[Records with scene code]
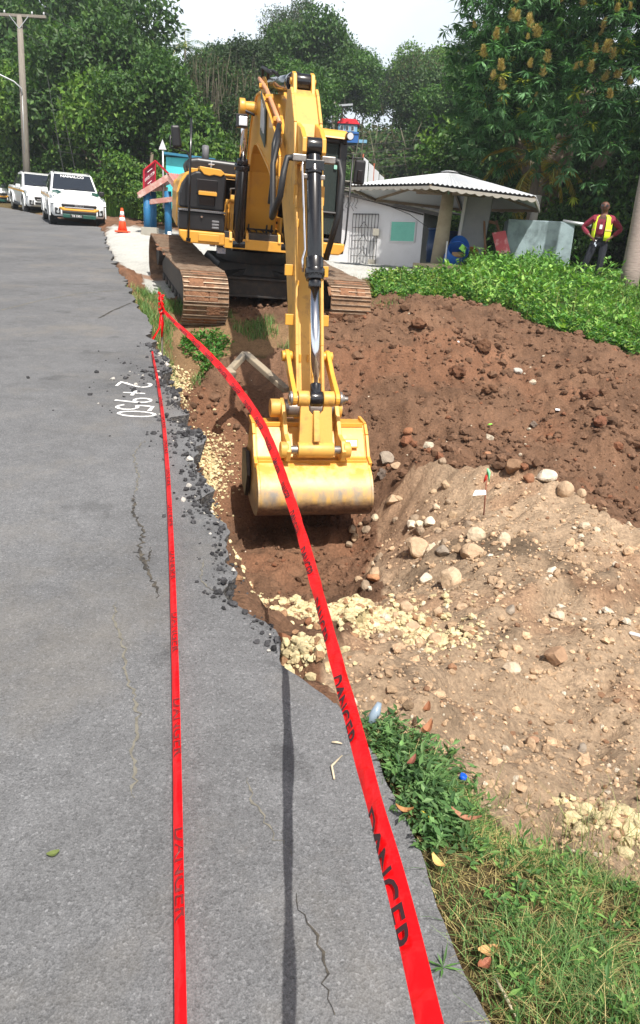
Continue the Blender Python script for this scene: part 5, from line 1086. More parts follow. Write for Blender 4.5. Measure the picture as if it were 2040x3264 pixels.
for k in range(NSd):
    A=rim(a0+k*PI/3,RR*1.003,-.04); B=rim(a0+(k+1)*PI/3,RR*1.003,-.04); P=[]; n=12
    ed=(B-A); Le=ed.length; ed.normalize()
    P=[(0,0),(Le,0)]
    for i in range(n*6,-1,-1): u=i/(n*6); s_=abs(math.sin(PI*u*n)); P.append((Le*u,-.05-.045*s_*(1 if int(u*n)%2 else .6)))
    m_=MB(); m_.prism(P,A,ed,Vector((0,0,1)),ed.cross(Vector((0,0,1))),.02); m_.build('scalloped_trim',M_fasc,r)
for k,(aa,mt,rd) in enumerate(((200,M_timb,.07),(224,M_timb,.05),(262,M_grn,.045),(310,M_timb,.07),(325,M_timb,.06),(20,M_timb,.05),(120,M_timb,.05),(160,M_timb,.05))):
    a=RD(aa); e=cR_.lerp(rim(a,RR*.95),.55 if k!=2 else .5)-Vector((0,0,.12)); m_=MB(); m_.bar(top*.93+Vector((math.cos(a)*.14,math.sin(a)*.14,0)),e,rd,rd*1.2); m_.build('strut',mt,r)
# leaning grey trunk behind the shelter's right corner
a=at(1680,750,23)-Vector((0,0,0)); b_=at(1712,640,23)
m_=MB(); m_.tube([(0,0,-.8),(b_-a)*.5+Vector((.04,0,0)),(b_-a)*1.15],[.13,.11,.10],10); tag(m_.build('leaning_post',M_conc,loc=a),'grey leaning post under the right corner of the shelter roof','post')
# ---------------------------------------------------------------- things stored under the shelter
M_bar=mat('blue_plastic',srgb(20,96,186),.4,var=.2,vscale=4); M_navy=mat('dark_blue_plastic',srgb(14,52,96),.45); M_card=mat('cardboard',srgb(206,160,110),.8); M_lime=mat('lime_wrapper',srgb(150,225,90),.5)
q=at(1448,842,20.9); d_=Vector((.05,-.62,.50)).normalized(); gq=gz(q.x,q.y)
r=thing('blue_barrel',(q.x,q.y,q.z+.12),'open bright blue plastic barrel lying tilted beside the shelter post','barrel')
x_=d_.cross(Vector((0,0,1))).normalized(); y_=d_.cross(x_)
def ring(t,rad): return [d_*t+(x_*math.cos(2*PI*k/24)+y_*math.sin(2*PI*k/24))*rad for k in range(24)]
m_=MB(); m_.loft([ring(-.38,.24),ring(-.30,.28),ring(.0,.29),ring(.03,.305),ring(.06,.29),ring(.36,.285),ring(.40,.27),ring(.36,.262),ring(-.2,.262),ring(-.3,.1)]); m_.build('drum',M_bar,r)
ff=x_*.0-y_*.27; 
m_=MB(); P=[ring(.38,.28)[k] for k in range(12,24)]
m_.loft([[ring(.38,.285)[k] for k in range(24)],[ring(.38,.285)[k]+d_*(.04+.22*max(0,-(x_*math.cos(2*PI*k/24)+y_*math.sin(2*PI*k/24)).z*-1)) for k in range(24)]],caps=False); m_.build('torn_lip',M_bar,r)
m_=MB(); m_.box(d_*.20+Vector((.03,0,-.08)),(.30,.2,.2),Matrix.Rotation(.5,3,'X')); o=m_.build('cardboard_box',M_card,loc=r.location.copy()); tag(o,'small open cardboard box lying inside the tilted blue barrel','box')
m_=MB(); m_.box(d_*.38+Vector((.10,-.02,.05)),(.14,.02,.14),Matrix.Rotation(.6,3,'Y')); m_.box(d_*.38+Vector((.16,-.02,-.0)),(.04,.02,.14)); tag(m_.build('wrapper',M_lime,loc=r.location.copy()),'lime green wrapper sticking out of the tilted blue barrel','wrapper')
def drum(px,py,Y,label,mt,h=.88,rad=.29):
    q=at(px,py,Y); r=thing('storage_drum',(q.x,q.y,q.z),label,'drum'); m_=MB(); m_.tube([(0,0,0),(0,0,.3),(0,0,.31),(0,0,.58),(0,0,.59),(0,0,h)],[rad*.95,rad,rad*1.05,rad*1.05,rad,rad*.95],20); m_.build('body',mt,r); m_=MB(); m_.tube([(0,0,h),(0,0,h+.05)],[rad*1.04,rad],20); m_.build('lid',mt,r); return r
drum(1388,838,22.6,'dark blue drum standing left of the shelter post',M_navy); drum(1428,835,23.2,'dark blue drum standing right behind the shelter post',M_navy,.8)
q=at(1496,836,21.3); r=thing('broken_bin',(q.x,q.y,q.z+.12),'split orange and green bin right of the blue barrel','bin'); m_=MB()
R1=[Vector((.20*math.cos(k*PI/10),.20*math.sin(k*PI/10),0)) for k in range(20)]; Mt=Matrix.Rotation(RD(62),3,'X')@Matrix.Rotation(RD(20),3,'Z')
m_.loft([[Mt@(v*.8+Vector((0,0,-.2))) for v in R1],[Mt@(v+Vector((0,0,.22))) for v in R1],[Mt@(v*.9+Vector((0,0,.2))) for v in R1],[Mt@(v*.7+Vector((0,0,-.15))) for v in R1]]); m_.build('shell',mat('bin_orange',srgb(170,100,50),.6,var=1,vscale=4,vcol=srgb(120,140,60)),r)
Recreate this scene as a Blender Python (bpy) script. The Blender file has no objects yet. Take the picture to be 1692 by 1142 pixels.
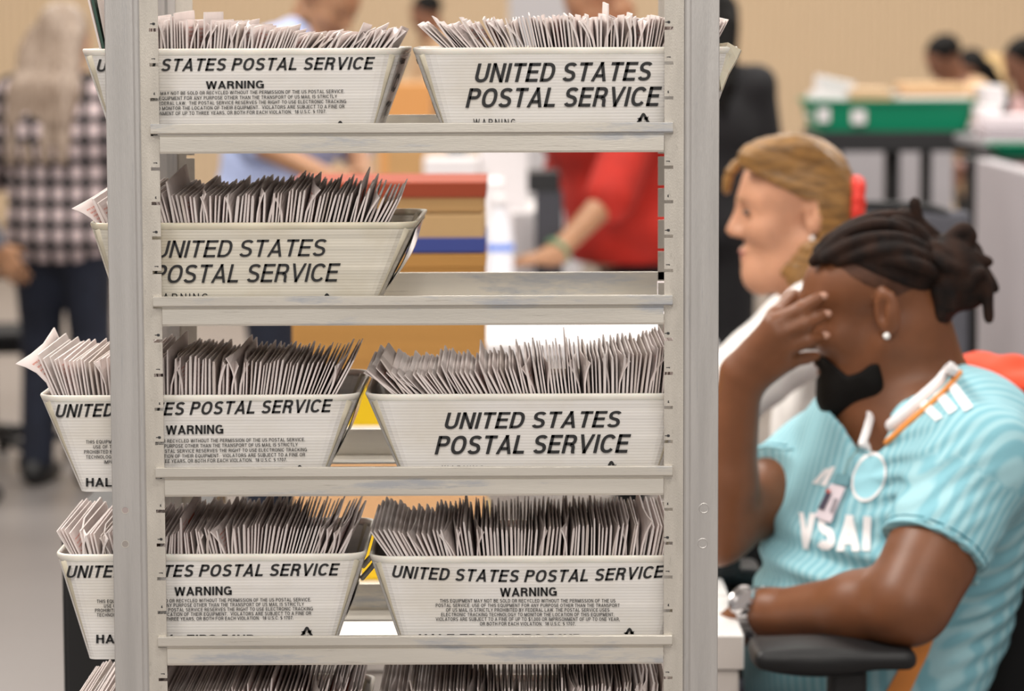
import bpy, bmesh, math, random
import numpy as np
from mathutils import Vector, Matrix
from mathutils.bvhtree import BVHTree

C = bpy.context.scene.collection
SC = bpy.context.scene

# ------------------------------------------------------------------ camera
W, H = 1692, 1142
FPX = 5259.0                       # focal length in pixels of the 1692 px wide frame
CAM_Z = 1.55
HORIZON = 42.0
cam_d = bpy.data.cameras.new('camera')
cam_d.sensor_fit = 'HORIZONTAL'
cam_d.sensor_width = 36.0
cam_d.lens = FPX / W * 36.0
cam_d.clip_end = 200
cam = bpy.data.objects.new('camera', cam_d)
C.objects.link(cam)
PITCH = math.atan((H / 2 - HORIZON) / FPX)
ROLL = math.radians(0.2)
cam.matrix_world = (Matrix.Translation((0, 0, CAM_Z)) @ Matrix.Rotation(math.pi / 2 - PITCH, 4, 'X')
                    @ Matrix.Rotation(-ROLL, 4, 'Z'))
SC.camera = cam
Y0 = 3.05                          # front plane of the rack
cam_d.dof.use_dof = True
cam_d.dof.focus_distance = Y0 + 0.05
cam_d.dof.aperture_fstop = 6.2
cam_d.dof.aperture_blades = 0

# ------------------------------------------------------------------ world, lamps, exposure
SC.view_settings.view_transform = 'Standard'
SC.view_settings.look = 'None'
SC.view_settings.gamma = 1.0
SC.view_settings.exposure = 0.0
SC.view_settings.use_curve_mapping = False
SC.cycles.use_denoising = True
SC.cycles.max_bounces = 6
SC.cycles.sample_clamp_indirect = 4.0

world = bpy.data.worlds.new('world')
SC.world = world
world.use_nodes = True
wb = world.node_tree.nodes['Background']
wb.inputs[0].default_value = (0.92, 0.87, 0.84, 1)
wb.inputs[1].default_value = 0.50


def lamp(x, y, z, w, h, power, col=(1, 0.945, 0.87), aim=None):
    d = bpy.data.lights.new('ceiling_lamp', 'AREA')
    d.shape = 'RECTANGLE'
    d.size, d.size_y = w, h
    d.energy = power
    d.color = col
    o = bpy.data.objects.new('ceiling_lamp', d)
    C.objects.link(o)
    o.location = (x, y, z)
    if aim:
        o.rotation_euler = (Vector(aim) - Vector((x, y, z))).to_track_quat('-Z', 'Y').to_euler()
    return o


# rows of ceiling lamps of the hall
lamp(-2.3, 4.2, 4.6, 1.6, 1.6, 225)
lamp(0.12, -1.6, 4.6, 0.5, 1.6, 110)
lamp(0.9, 1.0, 4.8, 1.4, 0.6, 70)
lamp(2.4, 4.6, 4.8, 1.6, 1.6, 85)
lamp(-2.2, 0.2, 4.4, 1.4, 1.0, 80)
lamp(0.3, -3.4, 3.6, 2.4, 0.8, 60, aim=(0, 3, 1.2))
lamp(-3.2, 9.5, 5.2, 2.4, 1.6, 160)
lamp(0.4, 8.6, 5.2, 2.4, 1.6, 140)
lamp(3.6, 10.5, 5.2, 2.4, 1.6, 170)
lamp(-4.0, 16.5, 5.6, 3.0, 2.0, 330)
lamp(0.5, 16.5, 5.6, 3.0, 2.0, 330)
lamp(5.0, 16.5, 5.6, 3.0, 2.0, 330)

CMW = cam.matrix_world.copy()


def ray(px, py):
    return (CMW.to_3x3() @ Vector(((px - W / 2) / FPX, -(py - H / 2) / FPX, -1.0))).normalized()


def at(px, py, Y):
    """the point of the vertical plane y = Y that the photo shows at this pixel"""
    r = ray(px, py)
    return CMW.translation + r * (Y / r.y)


def ground(px, py, z=0.0):
    r = ray(px, py)
    return CMW.translation + r * ((z - CAM_Z) / r.z)


# ------------------------------------------------------------------ materials
def mat(name, col, rough=0.6, metal=0.0, spec=0.5, var=0.0, vscale=8.0, stretch=None, bump=0.0, bscale=40.0, sss=0.0, sheen=0.0, vcol2=None):
    m = bpy.data.materials.new(name)
    m.use_nodes = True
    nt = m.node_tree
    b = nt.nodes['Principled BSDF']
    b.inputs['Base Color'].default_value = (*col, 1)
    b.inputs['Roughness'].default_value = rough
    b.inputs['Metallic'].default_value = metal
    b.inputs['Specular IOR Level'].default_value = spec
    if sss:
        b.inputs['Subsurface Weight'].default_value = sss
        b.inputs['Subsurface Radius'].default_value = (0.02, 0.008, 0.004)
        b.inputs['Subsurface Scale'].default_value = 0.5
    if sheen:
        b.inputs['Sheen Weight'].default_value = sheen
    if var or bump:
        tc = nt.nodes.new('ShaderNodeTexCoord')
        mp = nt.nodes.new('ShaderNodeMapping')
        nt.links.new(tc.outputs['Object'], mp.inputs[0])
        if stretch:
            mp.inputs['Scale'].default_value = stretch
    if var:
        n = nt.nodes.new('ShaderNodeTexNoise')
        n.inputs['Scale'].default_value = vscale
        n.inputs['Detail'].default_value = 5
        nt.links.new(mp.outputs[0], n.inputs['Vector'])
        r = nt.nodes.new('ShaderNodeValToRGB')
        c2 = vcol2 or tuple(c * (1 - var) for c in col)
        r.color_ramp.elements[0].position = 0.32
        r.color_ramp.elements[1].position = 0.68
        r.color_ramp.elements[0].color = (*c2, 1)
        r.color_ramp.elements[1].color = (*[min(1, c * (1 + var * 0.35)) for c in col], 1)
        nt.links.new(n.outputs['Fac'], r.inputs[0])
        nt.links.new(r.outputs[0], b.inputs['Base Color'])
    if bump:
        n2 = nt.nodes.new('ShaderNodeTexNoise')
        n2.inputs['Scale'].default_value = bscale
        n2.inputs['Detail'].default_value = 4
        nt.links.new(mp.outputs[0], n2.inputs['Vector'])
        bp = nt.nodes.new('ShaderNodeBump')
        bp.inputs['Strength'].default_value = bump
        bp.inputs['Distance'].default_value = 0.002
        nt.links.new(n2.outputs['Fac'], bp.inputs['Height'])
        nt.links.new(bp.outputs[0], b.inputs['Normal'])
    return m


def mat_ribbed(name, col, period, axis, amount=0.06, rough=0.6, spec=0.4, dirt=None, sss=0.0, bump=0.4, width=0.5):
    """a plain colour with fine ribs running across one axis (plastic flutes, wall corrugation)"""
    m = mat(name, col, rough, spec=spec)
    nt = m.node_tree
    b = nt.nodes['Principled BSDF']
    tc = nt.nodes.new('ShaderNodeTexCoord')
    sep = nt.nodes.new('ShaderNodeSeparateXYZ')
    nt.links.new(tc.outputs['Object'], sep.inputs[0])
    mul = nt.nodes.new('ShaderNodeMath'); mul.operation = 'MULTIPLY'
    mul.inputs[1].default_value = 2 * math.pi / period
    nt.links.new(sep.outputs[axis], mul.inputs[0])
    sn = nt.nodes.new('ShaderNodeMath'); sn.operation = 'SINE'
    nt.links.new(mul.outputs[0], sn.inputs[0])
    bp = nt.nodes.new('ShaderNodeBump')
    bp.inputs['Strength'].default_value = bump
    bp.inputs['Distance'].default_value = period * 0.25
    nt.links.new(sn.outputs[0], bp.inputs['Height'])
    nt.links.new(bp.outputs[0], b.inputs['Normal'])
    # wear: long streaks along the ribs and soft grime
    mp = nt.nodes.new('ShaderNodeMapping')
    sc = [3.0, 3.0, 3.0]; sc['XYZ'.index(axis)] = 160.0
    mp.inputs['Scale'].default_value = sc
    nt.links.new(tc.outputs['Object'], mp.inputs[0])
    n = nt.nodes.new('ShaderNodeTexNoise'); n.inputs['Scale'].default_value = 1.0; n.inputs['Detail'].default_value = 3
    nt.links.new(mp.outputs[0], n.inputs['Vector'])
    r = nt.nodes.new('ShaderNodeValToRGB')
    r.color_ramp.elements[0].position = 0.3; r.color_ramp.elements[1].position = 0.7
    r.color_ramp.elements[0].color = (*[c * (1 - amount * 2.2) for c in col], 1)
    r.color_ramp.elements[1].color = (*[min(1, c * (1 + amount)) for c in col], 1)
    nt.links.new(n.outputs['Fac'], r.inputs[0])
    out = r.outputs[0]
    if dirt:
        n2 = nt.nodes.new('ShaderNodeTexNoise'); n2.inputs['Scale'].default_value = 14; n2.inputs['Detail'].default_value = 6
        nt.links.new(tc.outputs['Object'], n2.inputs['Vector'])
        r2 = nt.nodes.new('ShaderNodeValToRGB')
        r2.color_ramp.elements[0].position = 0.52; r2.color_ramp.elements[1].position = 0.8
        nt.links.new(n2.outputs['Fac'], r2.inputs[0])
        mx = nt.nodes.new('ShaderNodeMix'); mx.data_type = 'RGBA'
        mx.inputs['B'].default_value = (*dirt, 1)
        nt.links.new(r2.outputs[0], mx.inputs['Factor'])
        nt.links.new(out, mx.inputs['A'])
        out = mx.outputs['Result']
    nt.links.new(out, b.inputs['Base Color'])
    if sss:
        b.inputs['Subsurface Weight'].default_value = sss
        b.inputs['Subsurface Radius'].default_value = (0.02, 0.018, 0.014)
    return m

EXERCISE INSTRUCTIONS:
Drop the images and output only the lines from the one that contains "Recreate this scene" to the one that contains "SC = bpy.context.scene", both included.

THE REPLY:
Recreate this scene as a Blender Python (bpy) script. The Blender file has no objects yet. Take the picture to be 1692 by 1142 pixels.
import bpy, bmesh, math, random
import numpy as np
from mathutils import Vector, Matrix
from mathutils.bvhtree import BVHTree

C = bpy.context.scene.collection
SC = bpy.context.scene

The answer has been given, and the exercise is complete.